**Given data**
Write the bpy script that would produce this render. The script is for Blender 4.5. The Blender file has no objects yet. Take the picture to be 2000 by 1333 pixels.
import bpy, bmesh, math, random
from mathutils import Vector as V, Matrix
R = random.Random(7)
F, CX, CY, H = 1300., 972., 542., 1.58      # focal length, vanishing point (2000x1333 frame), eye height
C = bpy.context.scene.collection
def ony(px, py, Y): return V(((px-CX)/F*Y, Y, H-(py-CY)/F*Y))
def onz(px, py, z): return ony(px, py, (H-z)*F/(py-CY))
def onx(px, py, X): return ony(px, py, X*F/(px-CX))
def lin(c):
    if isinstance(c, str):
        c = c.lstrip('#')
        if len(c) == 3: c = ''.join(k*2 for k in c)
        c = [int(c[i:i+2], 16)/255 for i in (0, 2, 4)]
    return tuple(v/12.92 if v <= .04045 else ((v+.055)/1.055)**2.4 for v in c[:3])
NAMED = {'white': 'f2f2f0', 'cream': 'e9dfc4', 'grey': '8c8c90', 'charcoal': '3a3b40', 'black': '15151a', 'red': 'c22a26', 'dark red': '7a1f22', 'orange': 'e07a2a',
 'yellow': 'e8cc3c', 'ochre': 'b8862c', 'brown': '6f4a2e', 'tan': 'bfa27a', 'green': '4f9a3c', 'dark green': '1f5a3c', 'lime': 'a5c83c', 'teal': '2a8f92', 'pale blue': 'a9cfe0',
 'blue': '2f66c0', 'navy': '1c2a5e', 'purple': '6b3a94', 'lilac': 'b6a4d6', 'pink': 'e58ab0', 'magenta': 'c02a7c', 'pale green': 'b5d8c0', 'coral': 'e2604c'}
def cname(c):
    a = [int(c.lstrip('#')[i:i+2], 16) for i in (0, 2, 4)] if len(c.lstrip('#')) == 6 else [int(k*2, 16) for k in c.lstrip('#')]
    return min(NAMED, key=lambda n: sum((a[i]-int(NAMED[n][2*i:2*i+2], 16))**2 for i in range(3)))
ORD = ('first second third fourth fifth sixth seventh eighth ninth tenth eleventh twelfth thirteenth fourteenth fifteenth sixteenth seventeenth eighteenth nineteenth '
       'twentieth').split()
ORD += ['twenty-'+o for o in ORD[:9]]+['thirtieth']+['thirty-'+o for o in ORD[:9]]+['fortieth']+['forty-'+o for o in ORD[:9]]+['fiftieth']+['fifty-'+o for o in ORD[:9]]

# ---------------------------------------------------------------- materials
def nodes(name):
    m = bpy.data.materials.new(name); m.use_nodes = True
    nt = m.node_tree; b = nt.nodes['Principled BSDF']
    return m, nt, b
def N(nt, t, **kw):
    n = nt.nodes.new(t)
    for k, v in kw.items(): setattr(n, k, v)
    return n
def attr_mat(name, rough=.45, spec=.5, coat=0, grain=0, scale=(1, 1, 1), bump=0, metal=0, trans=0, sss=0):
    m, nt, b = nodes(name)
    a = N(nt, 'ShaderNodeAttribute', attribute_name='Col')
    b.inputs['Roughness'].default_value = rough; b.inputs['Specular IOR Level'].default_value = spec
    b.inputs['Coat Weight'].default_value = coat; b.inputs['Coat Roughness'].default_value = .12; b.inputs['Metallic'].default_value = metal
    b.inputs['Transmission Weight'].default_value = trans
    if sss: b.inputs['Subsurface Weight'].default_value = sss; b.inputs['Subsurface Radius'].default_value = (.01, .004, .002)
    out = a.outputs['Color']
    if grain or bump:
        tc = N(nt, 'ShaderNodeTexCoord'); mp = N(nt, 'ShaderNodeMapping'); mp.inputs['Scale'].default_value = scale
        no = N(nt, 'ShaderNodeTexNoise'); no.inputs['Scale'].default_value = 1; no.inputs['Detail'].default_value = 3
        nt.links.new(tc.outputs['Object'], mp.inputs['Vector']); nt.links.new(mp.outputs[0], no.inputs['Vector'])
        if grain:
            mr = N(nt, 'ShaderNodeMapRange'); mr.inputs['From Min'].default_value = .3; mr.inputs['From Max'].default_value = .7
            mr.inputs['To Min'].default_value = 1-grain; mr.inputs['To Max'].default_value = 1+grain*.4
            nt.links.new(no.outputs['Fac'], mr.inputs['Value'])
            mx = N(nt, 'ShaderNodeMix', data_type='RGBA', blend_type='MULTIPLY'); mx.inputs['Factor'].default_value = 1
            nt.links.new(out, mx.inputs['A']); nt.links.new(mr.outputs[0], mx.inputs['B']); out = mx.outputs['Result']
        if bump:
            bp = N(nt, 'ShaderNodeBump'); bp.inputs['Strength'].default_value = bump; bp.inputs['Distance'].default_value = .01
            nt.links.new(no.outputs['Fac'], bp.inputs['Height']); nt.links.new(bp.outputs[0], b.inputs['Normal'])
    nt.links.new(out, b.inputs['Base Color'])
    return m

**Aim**
Your task is to quote the lines above, beginning with the first and ending with the one that holds "ORD += ['twenty-'+o".

**Reply to the exercise**
Write the bpy script that would produce this render. The script is for Blender 4.5. The Blender file has no objects yet. Take the picture to be 2000 by 1333 pixels.
import bpy, bmesh, math, random
from mathutils import Vector as V, Matrix
R = random.Random(7)
F, CX, CY, H = 1300., 972., 542., 1.58      # focal length, vanishing point (2000x1333 frame), eye height
C = bpy.context.scene.collection
def ony(px, py, Y): return V(((px-CX)/F*Y, Y, H-(py-CY)/F*Y))
def onz(px, py, z): return ony(px, py, (H-z)*F/(py-CY))
def onx(px, py, X): return ony(px, py, X*F/(px-CX))
def lin(c):
    if isinstance(c, str):
        c = c.lstrip('#')
        if len(c) == 3: c = ''.join(k*2 for k in c)
        c = [int(c[i:i+2], 16)/255 for i in (0, 2, 4)]
    return tuple(v/12.92 if v <= .04045 else ((v+.055)/1.055)**2.4 for v in c[:3])
NAMED = {'white': 'f2f2f0', 'cream': 'e9dfc4', 'grey': '8c8c90', 'charcoal': '3a3b40', 'black': '15151a', 'red': 'c22a26', 'dark red': '7a1f22', 'orange': 'e07a2a',
 'yellow': 'e8cc3c', 'ochre': 'b8862c', 'brown': '6f4a2e', 'tan': 'bfa27a', 'green': '4f9a3c', 'dark green': '1f5a3c', 'lime': 'a5c83c', 'teal': '2a8f92', 'pale blue': 'a9cfe0',
 'blue': '2f66c0', 'navy': '1c2a5e', 'purple': '6b3a94', 'lilac': 'b6a4d6', 'pink': 'e58ab0', 'magenta': 'c02a7c', 'pale green': 'b5d8c0', 'coral': 'e2604c'}
def cname(c):
    a = [int(c.lstrip('#')[i:i+2], 16) for i in (0, 2, 4)] if len(c.lstrip('#')) == 6 else [int(k*2, 16) for k in c.lstrip('#')]
    return min(NAMED, key=lambda n: sum((a[i]-int(NAMED[n][2*i:2*i+2], 16))**2 for i in range(3)))
ORD = ('first second third fourth fifth sixth seventh eighth ninth tenth eleventh twelfth thirteenth fourteenth fifteenth sixteenth seventeenth eighteenth nineteenth '
       'twentieth').split()
ORD += ['twenty-'+o for o in ORD[:9]]+['thirtieth']+['thirty-'+o for o in ORD[:9]]+['fortieth']+['forty-'+o for o in ORD[:9]]+['fiftieth']+['fifty-'+o for o in ORD[:9]]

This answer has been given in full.